──────── Record excerpts

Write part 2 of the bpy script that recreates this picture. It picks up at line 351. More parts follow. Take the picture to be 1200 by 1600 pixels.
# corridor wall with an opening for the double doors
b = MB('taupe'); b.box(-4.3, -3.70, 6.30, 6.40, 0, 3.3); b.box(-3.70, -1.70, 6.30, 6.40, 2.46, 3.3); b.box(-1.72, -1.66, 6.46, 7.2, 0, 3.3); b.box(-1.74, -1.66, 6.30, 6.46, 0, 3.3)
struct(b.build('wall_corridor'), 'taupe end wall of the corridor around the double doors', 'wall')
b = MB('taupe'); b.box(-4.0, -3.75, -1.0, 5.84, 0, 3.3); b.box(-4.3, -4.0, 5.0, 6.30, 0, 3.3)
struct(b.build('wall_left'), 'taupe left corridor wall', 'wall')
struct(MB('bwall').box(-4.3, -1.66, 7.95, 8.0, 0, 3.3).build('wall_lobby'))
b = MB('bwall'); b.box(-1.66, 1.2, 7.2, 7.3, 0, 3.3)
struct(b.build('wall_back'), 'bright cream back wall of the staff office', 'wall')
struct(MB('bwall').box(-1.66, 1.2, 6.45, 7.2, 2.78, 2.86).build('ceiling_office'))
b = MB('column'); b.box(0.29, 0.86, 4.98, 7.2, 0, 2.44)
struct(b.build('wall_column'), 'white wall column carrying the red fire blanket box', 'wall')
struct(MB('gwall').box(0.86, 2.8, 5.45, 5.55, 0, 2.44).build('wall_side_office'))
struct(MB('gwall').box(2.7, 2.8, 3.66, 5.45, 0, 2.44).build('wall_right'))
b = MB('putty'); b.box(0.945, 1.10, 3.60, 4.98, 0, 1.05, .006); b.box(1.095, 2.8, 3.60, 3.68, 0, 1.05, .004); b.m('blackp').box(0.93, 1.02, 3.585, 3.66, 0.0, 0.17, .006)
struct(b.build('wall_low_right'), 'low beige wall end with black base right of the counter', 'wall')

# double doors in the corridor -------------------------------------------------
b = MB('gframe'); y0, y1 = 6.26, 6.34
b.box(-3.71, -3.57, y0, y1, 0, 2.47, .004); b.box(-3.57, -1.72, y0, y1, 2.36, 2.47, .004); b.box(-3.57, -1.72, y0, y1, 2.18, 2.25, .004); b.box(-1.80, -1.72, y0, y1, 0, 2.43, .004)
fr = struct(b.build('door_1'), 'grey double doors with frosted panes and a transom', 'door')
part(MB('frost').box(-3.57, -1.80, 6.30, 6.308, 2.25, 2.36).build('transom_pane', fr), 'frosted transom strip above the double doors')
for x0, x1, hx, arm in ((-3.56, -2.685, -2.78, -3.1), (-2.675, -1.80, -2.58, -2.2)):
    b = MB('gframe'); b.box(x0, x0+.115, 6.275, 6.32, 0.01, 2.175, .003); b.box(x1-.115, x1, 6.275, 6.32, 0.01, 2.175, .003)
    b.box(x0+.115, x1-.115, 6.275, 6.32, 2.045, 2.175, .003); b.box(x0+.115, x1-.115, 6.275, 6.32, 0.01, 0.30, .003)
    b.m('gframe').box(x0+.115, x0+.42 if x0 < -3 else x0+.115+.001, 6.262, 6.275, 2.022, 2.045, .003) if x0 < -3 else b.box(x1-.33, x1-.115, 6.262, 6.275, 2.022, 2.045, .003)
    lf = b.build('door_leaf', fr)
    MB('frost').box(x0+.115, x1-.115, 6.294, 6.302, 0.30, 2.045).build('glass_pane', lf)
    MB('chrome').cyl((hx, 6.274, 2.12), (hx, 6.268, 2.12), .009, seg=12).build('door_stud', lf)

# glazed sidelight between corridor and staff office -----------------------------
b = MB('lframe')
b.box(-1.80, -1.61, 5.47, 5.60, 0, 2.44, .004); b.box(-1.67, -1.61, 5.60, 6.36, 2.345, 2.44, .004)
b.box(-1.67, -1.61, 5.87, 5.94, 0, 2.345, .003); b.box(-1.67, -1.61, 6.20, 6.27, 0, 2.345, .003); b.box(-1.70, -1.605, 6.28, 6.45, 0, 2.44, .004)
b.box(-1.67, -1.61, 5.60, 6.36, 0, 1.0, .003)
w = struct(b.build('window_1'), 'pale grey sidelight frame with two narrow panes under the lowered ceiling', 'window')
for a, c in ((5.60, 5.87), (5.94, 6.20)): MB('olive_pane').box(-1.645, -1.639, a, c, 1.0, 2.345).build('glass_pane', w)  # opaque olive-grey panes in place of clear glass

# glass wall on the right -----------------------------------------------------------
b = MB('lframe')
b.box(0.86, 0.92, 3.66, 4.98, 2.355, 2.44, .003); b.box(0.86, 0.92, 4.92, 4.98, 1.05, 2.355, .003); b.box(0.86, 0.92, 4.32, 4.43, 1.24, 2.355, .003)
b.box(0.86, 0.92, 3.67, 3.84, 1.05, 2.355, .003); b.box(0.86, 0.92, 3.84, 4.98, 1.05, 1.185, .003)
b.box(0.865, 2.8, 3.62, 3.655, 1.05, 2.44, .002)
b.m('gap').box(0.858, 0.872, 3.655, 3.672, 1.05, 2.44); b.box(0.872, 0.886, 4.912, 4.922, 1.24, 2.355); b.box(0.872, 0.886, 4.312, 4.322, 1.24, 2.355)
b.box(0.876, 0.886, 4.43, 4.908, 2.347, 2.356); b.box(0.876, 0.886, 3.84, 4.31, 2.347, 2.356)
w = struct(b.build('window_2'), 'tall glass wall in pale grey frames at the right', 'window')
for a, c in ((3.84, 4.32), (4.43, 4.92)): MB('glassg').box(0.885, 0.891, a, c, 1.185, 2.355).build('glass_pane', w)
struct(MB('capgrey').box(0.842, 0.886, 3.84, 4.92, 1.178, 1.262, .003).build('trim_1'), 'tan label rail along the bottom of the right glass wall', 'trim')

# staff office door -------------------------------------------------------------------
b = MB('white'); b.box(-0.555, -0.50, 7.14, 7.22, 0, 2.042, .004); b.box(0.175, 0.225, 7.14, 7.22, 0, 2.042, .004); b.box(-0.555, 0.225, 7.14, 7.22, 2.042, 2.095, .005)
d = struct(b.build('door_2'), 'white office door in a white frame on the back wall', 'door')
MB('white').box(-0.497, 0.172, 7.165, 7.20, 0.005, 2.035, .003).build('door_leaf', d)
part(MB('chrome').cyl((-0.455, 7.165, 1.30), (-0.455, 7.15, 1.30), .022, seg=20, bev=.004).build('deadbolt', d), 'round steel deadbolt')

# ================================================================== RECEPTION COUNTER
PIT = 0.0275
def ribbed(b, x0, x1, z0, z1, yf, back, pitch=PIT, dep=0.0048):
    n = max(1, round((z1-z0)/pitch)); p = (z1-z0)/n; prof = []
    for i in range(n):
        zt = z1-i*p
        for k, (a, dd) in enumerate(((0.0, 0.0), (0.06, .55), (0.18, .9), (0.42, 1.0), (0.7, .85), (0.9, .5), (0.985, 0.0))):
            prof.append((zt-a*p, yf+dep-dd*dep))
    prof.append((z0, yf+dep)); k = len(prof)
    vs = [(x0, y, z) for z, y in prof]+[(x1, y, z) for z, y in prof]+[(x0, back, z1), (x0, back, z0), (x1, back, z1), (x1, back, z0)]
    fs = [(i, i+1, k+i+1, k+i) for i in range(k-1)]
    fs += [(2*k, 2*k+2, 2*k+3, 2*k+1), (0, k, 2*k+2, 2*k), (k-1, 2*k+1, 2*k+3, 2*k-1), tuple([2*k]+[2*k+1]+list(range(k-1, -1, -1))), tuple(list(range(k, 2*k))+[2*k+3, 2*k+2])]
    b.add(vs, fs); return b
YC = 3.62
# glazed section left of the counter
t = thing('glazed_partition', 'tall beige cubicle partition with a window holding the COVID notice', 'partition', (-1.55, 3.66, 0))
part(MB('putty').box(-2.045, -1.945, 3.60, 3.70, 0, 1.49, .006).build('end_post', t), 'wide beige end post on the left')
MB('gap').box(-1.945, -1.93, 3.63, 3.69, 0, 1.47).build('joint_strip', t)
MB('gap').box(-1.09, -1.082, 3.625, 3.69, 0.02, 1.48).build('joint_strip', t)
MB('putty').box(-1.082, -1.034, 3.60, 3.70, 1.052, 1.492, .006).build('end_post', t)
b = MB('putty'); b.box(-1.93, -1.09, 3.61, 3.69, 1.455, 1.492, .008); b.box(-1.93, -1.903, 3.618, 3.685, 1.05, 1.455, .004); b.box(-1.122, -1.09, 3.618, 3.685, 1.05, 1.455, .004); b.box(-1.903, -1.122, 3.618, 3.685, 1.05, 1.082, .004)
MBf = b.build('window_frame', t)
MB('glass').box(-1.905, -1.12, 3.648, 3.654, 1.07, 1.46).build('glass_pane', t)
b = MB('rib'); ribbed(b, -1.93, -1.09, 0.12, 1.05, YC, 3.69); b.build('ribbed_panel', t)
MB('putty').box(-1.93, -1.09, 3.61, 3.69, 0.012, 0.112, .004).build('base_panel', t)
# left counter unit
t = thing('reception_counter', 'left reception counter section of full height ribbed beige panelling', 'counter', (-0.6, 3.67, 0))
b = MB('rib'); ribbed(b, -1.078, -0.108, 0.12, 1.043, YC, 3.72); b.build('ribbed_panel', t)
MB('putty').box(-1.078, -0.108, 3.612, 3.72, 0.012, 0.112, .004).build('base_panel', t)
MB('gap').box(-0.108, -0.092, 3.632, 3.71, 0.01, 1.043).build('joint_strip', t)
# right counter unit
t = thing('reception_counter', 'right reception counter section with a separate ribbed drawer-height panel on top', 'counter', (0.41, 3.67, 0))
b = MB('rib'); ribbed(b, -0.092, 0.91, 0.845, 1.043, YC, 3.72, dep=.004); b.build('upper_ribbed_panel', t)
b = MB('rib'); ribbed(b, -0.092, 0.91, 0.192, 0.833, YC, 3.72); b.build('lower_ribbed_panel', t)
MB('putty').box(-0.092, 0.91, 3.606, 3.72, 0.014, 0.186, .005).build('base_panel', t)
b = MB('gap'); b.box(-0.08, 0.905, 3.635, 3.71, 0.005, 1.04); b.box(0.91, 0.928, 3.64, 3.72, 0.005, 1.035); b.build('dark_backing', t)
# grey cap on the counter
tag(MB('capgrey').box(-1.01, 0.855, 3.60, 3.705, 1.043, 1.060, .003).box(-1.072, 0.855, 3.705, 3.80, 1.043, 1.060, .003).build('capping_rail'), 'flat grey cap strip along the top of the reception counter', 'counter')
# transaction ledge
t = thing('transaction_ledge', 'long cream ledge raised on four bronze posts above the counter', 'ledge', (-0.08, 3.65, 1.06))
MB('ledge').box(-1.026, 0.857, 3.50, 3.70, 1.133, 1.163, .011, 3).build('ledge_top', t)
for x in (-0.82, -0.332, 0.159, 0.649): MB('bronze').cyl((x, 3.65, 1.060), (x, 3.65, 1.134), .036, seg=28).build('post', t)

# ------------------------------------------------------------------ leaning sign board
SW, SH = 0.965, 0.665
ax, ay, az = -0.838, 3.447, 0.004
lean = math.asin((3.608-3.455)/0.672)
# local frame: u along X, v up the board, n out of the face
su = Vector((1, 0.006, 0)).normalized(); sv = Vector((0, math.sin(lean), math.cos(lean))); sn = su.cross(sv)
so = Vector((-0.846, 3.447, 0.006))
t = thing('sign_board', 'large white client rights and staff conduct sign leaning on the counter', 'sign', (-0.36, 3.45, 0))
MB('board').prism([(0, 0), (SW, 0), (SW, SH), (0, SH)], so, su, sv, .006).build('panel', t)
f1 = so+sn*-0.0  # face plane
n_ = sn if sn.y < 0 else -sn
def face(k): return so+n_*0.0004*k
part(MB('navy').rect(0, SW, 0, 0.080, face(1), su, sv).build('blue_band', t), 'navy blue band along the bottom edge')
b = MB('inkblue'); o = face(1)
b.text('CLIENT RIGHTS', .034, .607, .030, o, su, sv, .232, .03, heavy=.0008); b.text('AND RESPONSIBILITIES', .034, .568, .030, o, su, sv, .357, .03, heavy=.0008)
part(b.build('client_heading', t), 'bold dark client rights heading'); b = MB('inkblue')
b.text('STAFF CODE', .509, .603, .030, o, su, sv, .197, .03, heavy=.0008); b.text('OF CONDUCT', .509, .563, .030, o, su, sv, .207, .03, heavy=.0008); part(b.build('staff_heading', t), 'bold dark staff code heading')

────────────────
──────── Record excerpts

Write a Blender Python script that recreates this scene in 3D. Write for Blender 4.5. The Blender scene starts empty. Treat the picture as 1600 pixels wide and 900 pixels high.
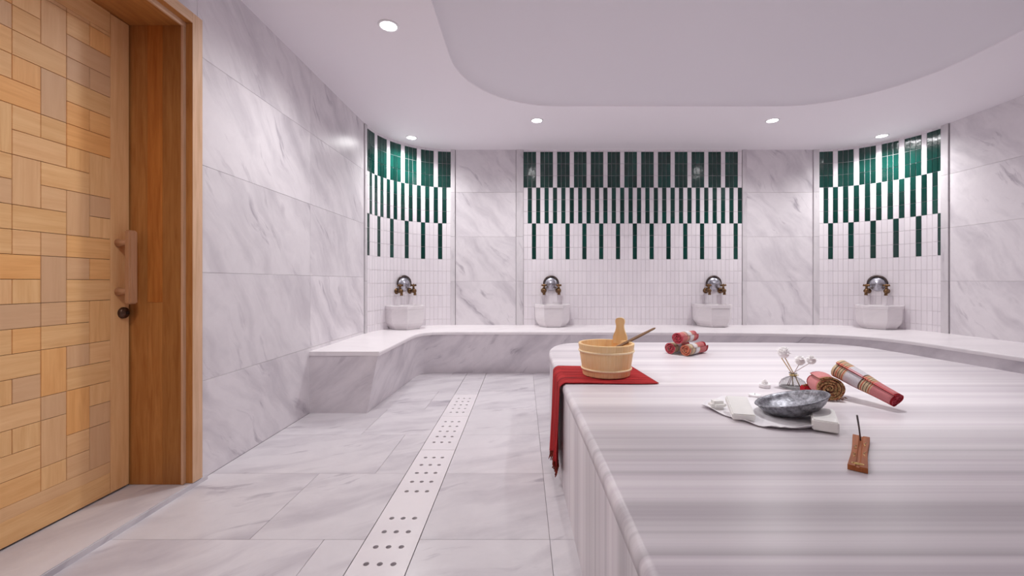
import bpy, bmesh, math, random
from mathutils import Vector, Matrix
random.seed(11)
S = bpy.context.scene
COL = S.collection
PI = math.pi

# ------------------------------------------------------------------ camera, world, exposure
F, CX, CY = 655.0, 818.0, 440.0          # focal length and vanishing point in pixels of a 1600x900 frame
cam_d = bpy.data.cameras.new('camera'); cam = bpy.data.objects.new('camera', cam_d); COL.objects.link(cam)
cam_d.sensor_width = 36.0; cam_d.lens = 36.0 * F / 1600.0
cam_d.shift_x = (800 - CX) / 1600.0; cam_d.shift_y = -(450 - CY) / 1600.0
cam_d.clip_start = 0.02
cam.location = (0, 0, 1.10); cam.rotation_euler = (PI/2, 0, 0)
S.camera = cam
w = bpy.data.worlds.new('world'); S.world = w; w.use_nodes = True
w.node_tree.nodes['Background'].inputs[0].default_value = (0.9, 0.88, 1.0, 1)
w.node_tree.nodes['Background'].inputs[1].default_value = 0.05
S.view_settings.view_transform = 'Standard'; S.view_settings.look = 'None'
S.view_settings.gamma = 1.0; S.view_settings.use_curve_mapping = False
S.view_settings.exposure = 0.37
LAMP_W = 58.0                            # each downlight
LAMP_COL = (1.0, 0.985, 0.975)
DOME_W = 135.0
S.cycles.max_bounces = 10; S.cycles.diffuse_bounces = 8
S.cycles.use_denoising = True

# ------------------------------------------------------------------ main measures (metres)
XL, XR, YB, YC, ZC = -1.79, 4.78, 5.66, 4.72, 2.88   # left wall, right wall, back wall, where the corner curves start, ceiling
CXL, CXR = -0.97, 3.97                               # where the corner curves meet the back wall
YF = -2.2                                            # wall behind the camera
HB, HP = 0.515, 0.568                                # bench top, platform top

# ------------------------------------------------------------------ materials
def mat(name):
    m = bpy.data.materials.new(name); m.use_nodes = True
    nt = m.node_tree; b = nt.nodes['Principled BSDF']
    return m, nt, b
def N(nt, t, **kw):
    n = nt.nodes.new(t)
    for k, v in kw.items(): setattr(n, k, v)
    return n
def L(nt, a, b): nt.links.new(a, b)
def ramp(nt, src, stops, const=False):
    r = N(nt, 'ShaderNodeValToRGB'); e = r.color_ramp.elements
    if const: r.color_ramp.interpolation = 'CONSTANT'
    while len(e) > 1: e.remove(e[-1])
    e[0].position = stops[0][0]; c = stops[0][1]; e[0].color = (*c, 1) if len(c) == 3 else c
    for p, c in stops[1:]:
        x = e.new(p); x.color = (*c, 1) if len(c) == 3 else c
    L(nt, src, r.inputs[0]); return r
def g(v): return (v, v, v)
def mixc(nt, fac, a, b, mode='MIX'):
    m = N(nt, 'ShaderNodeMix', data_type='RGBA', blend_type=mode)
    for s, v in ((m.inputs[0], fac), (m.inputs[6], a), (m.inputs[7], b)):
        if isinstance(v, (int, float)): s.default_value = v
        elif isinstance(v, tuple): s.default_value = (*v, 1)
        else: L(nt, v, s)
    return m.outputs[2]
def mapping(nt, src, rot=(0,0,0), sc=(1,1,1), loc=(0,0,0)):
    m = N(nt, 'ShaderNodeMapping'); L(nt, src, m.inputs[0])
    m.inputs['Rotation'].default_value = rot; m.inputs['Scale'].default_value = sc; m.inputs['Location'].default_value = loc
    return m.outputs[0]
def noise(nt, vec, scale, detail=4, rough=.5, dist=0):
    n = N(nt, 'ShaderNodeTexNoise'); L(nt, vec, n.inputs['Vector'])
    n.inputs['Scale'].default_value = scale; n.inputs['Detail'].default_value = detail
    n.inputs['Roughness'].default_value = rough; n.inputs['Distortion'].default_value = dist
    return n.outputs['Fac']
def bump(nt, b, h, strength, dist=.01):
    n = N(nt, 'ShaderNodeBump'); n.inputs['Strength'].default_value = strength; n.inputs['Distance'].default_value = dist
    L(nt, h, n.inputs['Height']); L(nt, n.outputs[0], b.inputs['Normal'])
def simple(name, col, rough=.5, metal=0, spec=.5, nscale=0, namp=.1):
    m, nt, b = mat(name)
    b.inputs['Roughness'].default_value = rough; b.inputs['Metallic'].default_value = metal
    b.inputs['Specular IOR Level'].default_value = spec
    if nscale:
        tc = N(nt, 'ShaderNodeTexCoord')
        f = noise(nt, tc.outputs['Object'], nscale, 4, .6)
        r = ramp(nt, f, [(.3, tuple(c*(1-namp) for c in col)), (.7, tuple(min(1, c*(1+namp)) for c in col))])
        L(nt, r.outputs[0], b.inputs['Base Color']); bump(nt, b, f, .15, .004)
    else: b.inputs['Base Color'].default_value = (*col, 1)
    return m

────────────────

**Problem statement**:
Print everything from the line with "Write a Blender" down to the line with "S.cycles.use_denoising = True" in the entries above, both lines included and nothing more, without the pictures.

**Output of the task**:
Write a Blender Python script that recreates this scene in 3D. Write for Blender 4.5. The Blender scene starts empty. Treat the picture as 1600 pixels wide and 900 pixels high.
import bpy, bmesh, math, random
from mathutils import Vector, Matrix
random.seed(11)
S = bpy.context.scene
COL = S.collection
PI = math.pi

# ------------------------------------------------------------------ camera, world, exposure
F, CX, CY = 655.0, 818.0, 440.0          # focal length and vanishing point in pixels of a 1600x900 frame
cam_d = bpy.data.cameras.new('camera'); cam = bpy.data.objects.new('camera', cam_d); COL.objects.link(cam)
cam_d.sensor_width = 36.0; cam_d.lens = 36.0 * F / 1600.0
cam_d.shift_x = (800 - CX) / 1600.0; cam_d.shift_y = -(450 - CY) / 1600.0
cam_d.clip_start = 0.02
cam.location = (0, 0, 1.10); cam.rotation_euler = (PI/2, 0, 0)
S.camera = cam
w = bpy.data.worlds.new('world'); S.world = w; w.use_nodes = True
w.node_tree.nodes['Background'].inputs[0].default_value = (0.9, 0.88, 1.0, 1)
w.node_tree.nodes['Background'].inputs[1].default_value = 0.05
S.view_settings.view_transform = 'Standard'; S.view_settings.look = 'None'
S.view_settings.gamma = 1.0; S.view_settings.use_curve_mapping = False
S.view_settings.exposure = 0.37
LAMP_W = 58.0                            # each downlight
LAMP_COL = (1.0, 0.985, 0.975)
DOME_W = 135.0
S.cycles.max_bounces = 10; S.cycles.diffuse_bounces = 8
S.cycles.use_denoising = True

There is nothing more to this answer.